La risposta breve è ‘sì’: eventuali addebiti vanno saldati, per evitare morosità. Ovviamente, possono esserci eccezioni e casi particolari. Inoltre, va tenuto conto di come funzionano l’impianto condominiale e la ripartizione delle spese. In sintesi, il proprietario di una unità immobiliare vuota, sfitta o disabitata, è tenuto a pagare:
- l’acqua utilizzata per la manutenzione delle parti comuni del condominio;
- le spese condominiali (comprensive di acqua fredda e/o acqua calda sanitaria e riscaldamento centralizzato).
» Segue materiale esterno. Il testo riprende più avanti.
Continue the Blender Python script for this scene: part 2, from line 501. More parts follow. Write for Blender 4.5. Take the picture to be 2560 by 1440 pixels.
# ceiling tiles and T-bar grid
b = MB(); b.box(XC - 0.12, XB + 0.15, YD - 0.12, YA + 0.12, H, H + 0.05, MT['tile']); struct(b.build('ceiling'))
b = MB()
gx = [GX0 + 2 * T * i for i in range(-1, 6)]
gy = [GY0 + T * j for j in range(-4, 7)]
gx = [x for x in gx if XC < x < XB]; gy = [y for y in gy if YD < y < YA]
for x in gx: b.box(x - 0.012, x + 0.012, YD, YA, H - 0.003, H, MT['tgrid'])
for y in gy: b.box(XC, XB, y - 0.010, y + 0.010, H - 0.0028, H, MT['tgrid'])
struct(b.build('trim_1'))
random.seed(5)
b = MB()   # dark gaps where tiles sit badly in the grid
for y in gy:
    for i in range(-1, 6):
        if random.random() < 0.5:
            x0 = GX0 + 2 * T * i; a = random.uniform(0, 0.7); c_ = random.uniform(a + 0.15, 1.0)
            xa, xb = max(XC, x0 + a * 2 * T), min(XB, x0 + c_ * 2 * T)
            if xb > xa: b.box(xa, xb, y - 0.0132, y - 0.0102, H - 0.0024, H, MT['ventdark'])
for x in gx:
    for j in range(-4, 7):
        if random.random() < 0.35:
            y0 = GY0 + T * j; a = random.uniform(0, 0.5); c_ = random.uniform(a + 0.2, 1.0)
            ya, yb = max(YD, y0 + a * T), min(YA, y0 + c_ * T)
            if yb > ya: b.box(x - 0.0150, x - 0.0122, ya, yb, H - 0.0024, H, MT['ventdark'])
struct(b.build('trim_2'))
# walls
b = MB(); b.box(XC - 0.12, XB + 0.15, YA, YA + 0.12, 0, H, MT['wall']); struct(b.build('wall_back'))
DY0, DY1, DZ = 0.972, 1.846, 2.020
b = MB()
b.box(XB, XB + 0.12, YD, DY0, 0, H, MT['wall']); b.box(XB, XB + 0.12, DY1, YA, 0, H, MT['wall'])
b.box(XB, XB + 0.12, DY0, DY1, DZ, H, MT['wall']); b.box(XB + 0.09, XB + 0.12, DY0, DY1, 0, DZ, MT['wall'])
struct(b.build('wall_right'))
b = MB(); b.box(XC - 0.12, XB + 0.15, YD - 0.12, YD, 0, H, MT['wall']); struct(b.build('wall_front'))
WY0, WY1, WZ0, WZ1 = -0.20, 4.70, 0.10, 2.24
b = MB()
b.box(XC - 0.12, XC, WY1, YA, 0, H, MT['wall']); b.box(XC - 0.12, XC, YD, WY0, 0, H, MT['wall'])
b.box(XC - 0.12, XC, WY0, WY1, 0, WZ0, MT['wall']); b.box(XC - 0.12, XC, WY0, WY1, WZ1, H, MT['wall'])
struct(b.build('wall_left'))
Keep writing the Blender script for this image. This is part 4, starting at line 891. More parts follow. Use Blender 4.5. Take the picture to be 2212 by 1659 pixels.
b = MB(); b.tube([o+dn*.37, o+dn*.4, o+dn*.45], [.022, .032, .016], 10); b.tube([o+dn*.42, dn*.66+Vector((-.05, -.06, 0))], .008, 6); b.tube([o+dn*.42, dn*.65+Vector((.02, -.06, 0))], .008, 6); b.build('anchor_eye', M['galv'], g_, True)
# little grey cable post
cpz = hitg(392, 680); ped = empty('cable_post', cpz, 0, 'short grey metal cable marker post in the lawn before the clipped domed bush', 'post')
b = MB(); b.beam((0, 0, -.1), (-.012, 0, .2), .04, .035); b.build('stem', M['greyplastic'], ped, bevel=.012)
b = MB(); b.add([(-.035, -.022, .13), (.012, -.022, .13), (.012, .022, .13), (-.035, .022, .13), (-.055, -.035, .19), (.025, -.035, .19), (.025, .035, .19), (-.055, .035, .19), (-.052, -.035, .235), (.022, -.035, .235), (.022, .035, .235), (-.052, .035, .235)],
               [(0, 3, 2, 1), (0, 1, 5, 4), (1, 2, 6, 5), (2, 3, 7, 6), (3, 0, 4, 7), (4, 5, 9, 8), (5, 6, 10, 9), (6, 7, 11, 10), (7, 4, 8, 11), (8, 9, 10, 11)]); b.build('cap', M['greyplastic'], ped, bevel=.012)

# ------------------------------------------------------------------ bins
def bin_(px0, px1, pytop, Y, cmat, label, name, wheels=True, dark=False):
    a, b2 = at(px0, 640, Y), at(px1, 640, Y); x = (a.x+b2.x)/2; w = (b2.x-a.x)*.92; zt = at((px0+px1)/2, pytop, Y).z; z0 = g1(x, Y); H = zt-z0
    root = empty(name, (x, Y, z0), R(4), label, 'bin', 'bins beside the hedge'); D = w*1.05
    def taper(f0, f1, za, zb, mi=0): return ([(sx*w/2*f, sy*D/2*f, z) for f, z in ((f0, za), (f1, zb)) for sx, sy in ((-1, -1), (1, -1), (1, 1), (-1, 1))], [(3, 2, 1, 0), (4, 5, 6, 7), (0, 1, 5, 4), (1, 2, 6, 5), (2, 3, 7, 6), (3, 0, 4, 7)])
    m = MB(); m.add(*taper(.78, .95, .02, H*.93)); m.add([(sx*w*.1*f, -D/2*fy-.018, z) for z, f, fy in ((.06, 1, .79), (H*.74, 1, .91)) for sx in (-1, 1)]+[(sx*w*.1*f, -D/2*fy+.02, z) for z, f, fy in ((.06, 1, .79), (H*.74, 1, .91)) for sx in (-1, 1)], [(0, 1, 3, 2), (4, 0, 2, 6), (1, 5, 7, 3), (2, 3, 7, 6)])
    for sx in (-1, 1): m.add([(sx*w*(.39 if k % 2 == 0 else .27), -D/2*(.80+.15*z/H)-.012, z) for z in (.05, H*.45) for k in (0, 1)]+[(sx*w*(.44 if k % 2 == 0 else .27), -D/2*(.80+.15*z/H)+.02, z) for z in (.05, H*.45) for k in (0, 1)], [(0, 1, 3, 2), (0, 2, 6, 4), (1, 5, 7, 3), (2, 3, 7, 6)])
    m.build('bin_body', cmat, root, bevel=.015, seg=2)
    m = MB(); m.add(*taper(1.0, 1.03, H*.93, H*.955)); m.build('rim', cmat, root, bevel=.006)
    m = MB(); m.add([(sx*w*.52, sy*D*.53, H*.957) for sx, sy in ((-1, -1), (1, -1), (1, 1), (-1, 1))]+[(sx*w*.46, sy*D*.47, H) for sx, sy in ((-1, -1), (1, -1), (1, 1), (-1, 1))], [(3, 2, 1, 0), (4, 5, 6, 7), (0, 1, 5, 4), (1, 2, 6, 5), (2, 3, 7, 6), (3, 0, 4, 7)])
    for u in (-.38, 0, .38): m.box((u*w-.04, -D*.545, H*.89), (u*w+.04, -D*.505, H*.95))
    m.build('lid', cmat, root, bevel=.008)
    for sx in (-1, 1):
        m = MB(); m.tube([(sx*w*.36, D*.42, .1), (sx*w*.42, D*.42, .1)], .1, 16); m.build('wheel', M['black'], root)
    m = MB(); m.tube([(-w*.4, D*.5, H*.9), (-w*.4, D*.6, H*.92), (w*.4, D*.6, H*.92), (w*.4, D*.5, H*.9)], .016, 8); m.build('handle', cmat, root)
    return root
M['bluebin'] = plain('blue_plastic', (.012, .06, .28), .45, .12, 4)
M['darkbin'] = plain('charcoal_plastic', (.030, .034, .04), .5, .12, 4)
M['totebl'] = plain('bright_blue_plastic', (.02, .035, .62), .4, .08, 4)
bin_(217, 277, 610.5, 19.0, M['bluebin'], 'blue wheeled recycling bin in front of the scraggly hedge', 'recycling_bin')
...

Qualora per l’unità abitativa esista un contratto di fornitura con un’azienda idrica, anche se l’appartamento resta vuoto, vi sono dei costi fissi da sostenere, individuati dall’ARERA nella Delibera 28 dicembre 2015 664/2015/R/idr. Come si legge sul sito dell’Autorità, in bolletta è presente una quota fissa, che rappresenta “la parte del prezzo, espressa in Euro/anno, che si paga per avere la fornitura attiva, anche in assenza di consumo”. Essa viene applicata in quote mensili o giornaliere e serve a “coprire gli oneri sopportati per mettere il servizio idrico a disposizione degli utenti, in quantità e qualità sufficienti, indipendentemente dal consumo effettivo che costoro ne fanno”. L’ARERA specifica, inoltre, che “la quota fissa non va confusa con il minimo impegnato, ossia l’addebito di un costo per un ammontare fisso di consumi indipendentemente da quelli effettivi che è vietato”.